The inspired masterpiece, a five-bedroom Miami mansion with a courtyard, looks to the skyline and sunset over Biscayne Bay. Strang designed the home for a client who likes entertaining and soaking up Miami’s magic.
A Max Strang-designed spec house planned for West Di Lido Drive in Miami Beach was snapped up by a Brazilian buyer before the architect could even break ground.
It quickly turned into an 8,000-square-foot, custom-built home. Raised five feet above grade on a quarter-acre lot, it anticipates sea-level rise with a seven-foot-high seawall. It’s got vistas to die for, too – because Strang turned it to the southwest.
“It’s on one of the Venetian Islands – a quintessential Miami Beach house with views across Biscayne Bay, with the growing skyline,” Strang says. “It’s well positioned for the sunsets.”

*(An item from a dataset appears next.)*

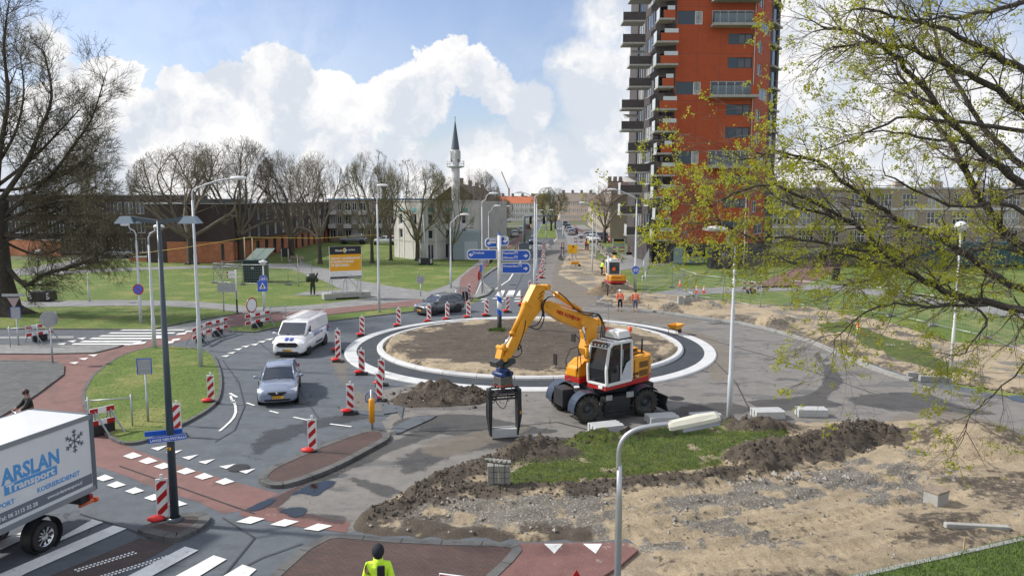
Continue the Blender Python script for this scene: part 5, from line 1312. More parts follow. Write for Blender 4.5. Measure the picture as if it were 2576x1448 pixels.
def right_tree():
 g=Vector((13.2,16.5,0));t=thing('maple_tree',g,'near tree on the right edge with dark limbs and bunches of fresh yellow-green leaves','tree')
 r=random.Random(21);cr,tw,lf,tr=MB(),MB(),MB(),MB()
 D=lambda px,py,Y:T(px,py,Y)-g
 tr.tube([Vector((0,0,-.3)),Vector((0,0,.4)),Vector((.05,-.1,4)),Vector((-.1,-.3,7)),Vector((.1,-.2,10)),Vector((0,0,14))],[.55,.4,.34,.3,.24,.12],12)
 limbs=[([(2790,830,16),(2650,800,15.6),(2500,765,15),(2400,742,14.5),(2300,690,14),(2230,640,13.6),(2160,570,13.4),(2080,545,13),(1990,520,12.8)],.13),([(2780,800,16),(2600,740,15.8),(2480,680,15.4),(2380,610,15),(2270,560,14.7),(2180,500,14.5),(2100,440,14.4),(2040,400,14.2),(1960,395,14)],.12),([(2760,760,16.4),(2620,660,16.4),(2520,580,16.4),(2450,480,16.6),(2400,380,16.6),(2350,300,16.8),(2290,230,17),(2240,150,17)],.16),([(2760,600,16.5),(2640,500,16),(2540,440,15.6),(2450,360,15.2),(2340,240,15),(2260,150,14.8),(2170,90,14.6),(2070,70,14.4)],.14),([(2760,440,16.5),(2640,340,16),(2540,250,15.4),(2430,190,15),(2330,140,14.7),(2220,110,14.4),(2090,120,14.2)],.13),([(2760,300,16.5),(2640,210,15.6),(2520,150,15),(2410,90,14.6),(2290,50,14.3),(2150,20,14)],.12),([(2740,60,16.5),(2620,0,15.6),(2520,20,15),(2400,45,14.6),(2300,50,14.2)],.10),([(2700,500,17),(2580,420,17),(2480,330,17.2),(2400,200,17.4),(2350,80,17.6),(2330,-40,17.8)],.12),([(2500,765,15),(2420,770,14.6),(2330,772,14.2),(2250,762,14),(2170,790,13.8),(2100,850,13.6)],.06),([(2300,690,14),(2200,660,13.6),(2100,640,13.2),(2010,660,13),(1930,640,12.8)],.05),([(2230,640,13.6),(2120,620,13.2),(2010,600,12.9),(1900,600,12.6),(1820,560,12.4),(1750,560,12.2)],.05),([(2160,570,13.4),(2050,510,13.1),(1950,470,12.8),(1860,480,12.6),(1790,515,12.5),(1740,510,12.4)],.045),([(2040,400,14.2),(1940,380,13.9),(1880,400,13.8),(1830,400,13.7)],.04),([(2400,742,14.5),(2480,800,14),(2440,870,13.8),(2380,900,13.6)],.04),([(2600,800,15),(2590,900,14.4),(2500,990,13.8),(2440,1040,13.4),(2430,1075,13.3)],.03),([(2620,560,16),(2520,510,15),(2420,520,14.4),(2300,480,14),(2220,430,13.8)],.07),([(2640,340,16),(2500,320,15),(2380,300,14.5),(2260,300,14.2),(2150,350,14),(2060,380,13.8)],.07),([(2450,360,15.2),(2330,350,14.8),(2220,330,14.4),(2120,340,14)],.05),([(2600,640,15.5),(2500,620,15),(2420,640,14.6),(2340,620,14.2),(2200,700,13.8),(2120,720,13.5)],.05)]
 def bunch(c,s,n):
  for _ in range(n):clump(lf,c+Vector((r.gauss(0,1),r.gauss(0,1),r.gauss(0,.8)))*s*.55,s*.5,r,5)
 def grow(p,d,L,r0,lev,hang):
  seg=4 if lev<2 else 3;pts=[p];q=p.copy();dd=d.copy()
  for i in range(seg):
   dd=(dd+Vector((r.gauss(0,.2),r.gauss(0,.2),r.gauss(0,.18)))+Vector((0,0,-hang*.05+.02))).normalized();q=q+dd*L/seg;pts.append(q.copy())
  (cr if lev<2 else tw).tube(pts,[max(r0*(1-.6*i/seg),.0028)for i in range(seg+1)],5 if lev<2 else 3,cap=False)
  if lev>=3:
   if r.random()<.19+.2*hang:bunch(pts[-1],r.uniform(.07,.13),r.randint(4,8))
   elif r.random()<.12:clump(lf,pts[-1],.05,r,3)
   for qq in pts[1:-1]:
    if r.random()<.03:clump(lf,qq,.045,r,2)
   return
  for i in range(r.randint(3,4)):
   j=r.randrange(1,len(pts));ax=Vector((r.gauss(0,1),r.gauss(0,1),r.gauss(0,1))).cross(dd).normalized()
   nd=(Matrix.Rotation(r.uniform(.3,.9),3,ax)@dd);nd.x-=.12;nd.normalize();grow(pts[j],nd,L*r.uniform(.55,.8),r0*.5,lev+1,hang)
 for li,(pp,r0)in enumerate(limbs):
  P=crom3([D(*q)for q in pp],4);n=len(P)
  P=[q+Vector((r.gauss(0,.02),r.gauss(0,.03),r.gauss(0,.02)))for q in P]
  cr.tube(P,[r0*.72*(1-.85*i/n)for i in range(n)],9 if r0>.08 else 6,cap=False)
  hang=1. if pp[-1][1]>480 else .35
  for i in range(4,n):
   for _ in range(2):
    if r.random()<(.12 if r0>.08 else .38):continue
    d=(P[min(i+1,n-1)]-P[i-1]).normalized();ax=Vector((r.gauss(0,1),r.gauss(0,1),r.gauss(0,1))).cross(d).normalized()
    grow(P[i],Matrix.Rotation(r.uniform(.35,1.0),3,ax)@d,r.uniform(.5,1.0),max(.007,r0*.20*(1-.6*i/n)),1,hang)
 tr.build('trunk',BARK,t,recalc=False);cr.build('limbs',BARK,t,recalc=False);tw.build('twigs',TWIG,t,recalc=False);lf.build('leaves',LEAF,t,recalc=False)
right_tree()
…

The home evolved into a two-story essay in poured-in-place concrete that’s covered partially in stucco –an open, lush, tropical garden at its heart. “A house that large needs a courtyard to breathe light and air into it,” the architect says.
Though it’s built for a single owner, it welcomes visitors with a total of five bedrooms and baths. All are located on the second floor, including the master for the client. “This home was designed for him – he wasn’t building for anyone else,” says Alex Mangimelli, partner and director of Strang’s interior design division. “The master covers the entire length of the second floor on the water line – about 80 feet.”
An honest, straightforward design, the home is expansive but scaled down for the human experience. “It has a horizontal, low-slung feel, and the roof accentuates that,” Strang says. “Seen from the water or the street, the roof is cantilevered, and that conveys the depth of the house.”
The first floor interior opens up to the pool and vistas, with floor-to-ceiling windows that merge indoors and out. “The club lounge area is connected to the living room, and all the doors open up,” says Mangimelli. “You pass through, and we didn’t close anything off – so he can entertain and use both spaces, and it feels open.”
Interior designer Bea Pernia, who specializes in projects in Miami, Aspen, and the Caribbean, focused on making the outdoors visually accessible from inside. “I created the layout of each room in a way that the user would be able to admire the view from any area of the house,” Pernia says. “To integrate the architecture with the design, we added mirrors that reflect the green in the courtyard into the lounge bar area.”
The client brought with him no shortage of good taste, along with modern furniture, art, and a collection of Persian rugs. “The fun aspect was his art collection, which was very expansive – and he wanted to bring that into the house,” Mangimelli says. “He painted an entire wall with graffiti from the artist Kobra. It’s called “Yoda on the Side,” and it’s on a hallway that’s not even a prominent location.”
Pernia paid close attention to the home’s interior finishes, the client’s art collection, and the furnishings, many of which were custom-designed for the house. “We collaborated with a few contemporary artists like Federico Uribe, who created a river of bullets inside a waterfall,” she says. “The custom furniture pieces are made of dark oak with inlaid bronze, including a monumental buffet table, end tables, and headboards with leather, bronze, and wood.”
The interior designer says her main challenge was the fabrication and installation of a chandelier suspended over the entrance, one she made herself in Italy. “It has over 800 Murano cylinders in degradation of blues that had to be installed, piece by piece, at 25 feet high,” Pernia says.
Mangimelli views her client as both eccentric and bold. “He’d seen our work – and he knew we were true to natural materials like stone, and that we’re not super-bold with color, but a little more natural,” she says. “One bath is gold Calacatta marble, and we clad the whole wall with it.”
Strang says that when an architect begins to design a house on spec, there’s a lot of role-playing that goes on inside his head, while he wonders: “Is it for a family of six? A single? A gay couple?”
Here, it turned out to be a client who likes to entertain – in a home where site and climate dictated indoor and outdoor rooms that soak up the Miami magic.